61846-LAHI__HAYOP__GENUS_PAN__-_Official_still__22_[Orizzonti]

De quoi ça parle ?

De trois mineurs Philippins qui, une fois la saison terminée, prennent un chemin de traverse compliqué pour rentrer chez eux. A mesure qu’ils avancent dans la jungle, ils sont victimes d’hallucinations – ou des démons qui peuplent les forêts des Philippines. Les langues se délient, les comportements se font plus agressifs. Les relations des trois hommes deviennent  tendues… Dans cet environnement sauvage, il suffirait d’un rien pour que l’homme retrouve ses instincts animaux primaires. A moins qu’il n’ait jamais été qu’un grand singe, guère différent de son cousin le chimpanzé (“Genus Pan”, dans la classification des animaux, correspond à la famille des chimpanzés et des bonobos). Comme lui, l’être humain est capable de vivre en société, mais il peut aussi se montrer agressif, obsessionnel, violent, possessif, envieux, narcissique et égoïste. Evidemment, certains spécimens sont pires que d’autres, mais tous les êtres humains portent en eux une part de sauvagerie.
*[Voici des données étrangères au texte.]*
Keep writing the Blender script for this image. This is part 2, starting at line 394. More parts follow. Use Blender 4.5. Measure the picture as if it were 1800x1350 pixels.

Pourquoi on grimpe aux arbres, à défaut de rideaux?

Déjà parce que pour une fois, Lav Diaz a fait “court”. Rappelons ses faits d’armes : 3h46 pour The Woman who left, Lion d’Or 2016, qui semblait durer dix plombes, 3h54 pour La Saison du Diable, sa tragédie musicale sur la dictature, 4h39 pour Halte, son film d’anticipation politique, 8h05 pour A Lullaby to the sorrowful mystery, sa fresque historique primée à Berlin,  9h06 pour Death in the land of Encantos,… Ici, ça dure juste 2h30!  Bon, c’est relatif, hein, parce qu’il faut quand même la tenir cette durée, surtout la première partie du film, qui consiste à suivre l’errance des trois hommes dans la jungle, comme s’ils étaient revenus à leur état originel, dans leur habitat primitif. Pour certains spectateurs, peu habitués au cinéma contemplatif et à une narration aussi frugale, ce sera assurément une souffrance. Il est vrai que le cinéaste Philippin aurait encore gagné à travailler un peu plus longtemps à la table de montage, mais ici, hormis quelques longueurs, le cinéaste reste focalisé sur son intrigue principale et son idée première : montrer que l’homme est avant tout un animal sauvage.

Ensuite parce que Genus Pan est une oeuvre absolument sublime.  Chaque plan est composé comme une toile de maître et nous propose une leçon de mise en scène, avec des cadrages ultra-précis, des jeux de lumières somptueux, une image en noir et blanc hyper-cinématographique, une belle exploitation de l’espace et de la profondeur de champ. La nouveauté, pour le cinéma de Lav Diaz, c’est le choix d’une ambiance majoritairement lumineuse et diurne, contrairement à ses derniers films, qui baignaient essentiellement dans des ambiances sombres et nocturnes. Comme si le cinéaste, après un cycle consacré à la description d’un pays à l’avenir très sombre, sans espoir, où les citoyens sont opprimés, souhaitait donner une nouvelle ampleur à son oeuvre, en montrant au grand jour la nature profonde, primale, de l’être humain.
Le fond reste bien sûr très politique. Ses personnages sont certes faillibles et imparfaits, mais ils ne sont aucunement aidés par le contexte dans lequel ils évoluent, fait de misère et d’exploitation honteuse du travail des plus démunis, forme d’esclavagisme moderne. Ce qu’ils gagnent dans leurs jobs sous-payés est ensuite récupéré sous formes de taxes par les puissants. Et ce qui leur reste, le peu mis de côté, attise la convoitise d’autres types sans emploi et plus miséreux. Comment pourrait-il en être autrement dans un pays qui reste soumis encore et toujours à la dictature militaire et aux pressions de puissances étrangères?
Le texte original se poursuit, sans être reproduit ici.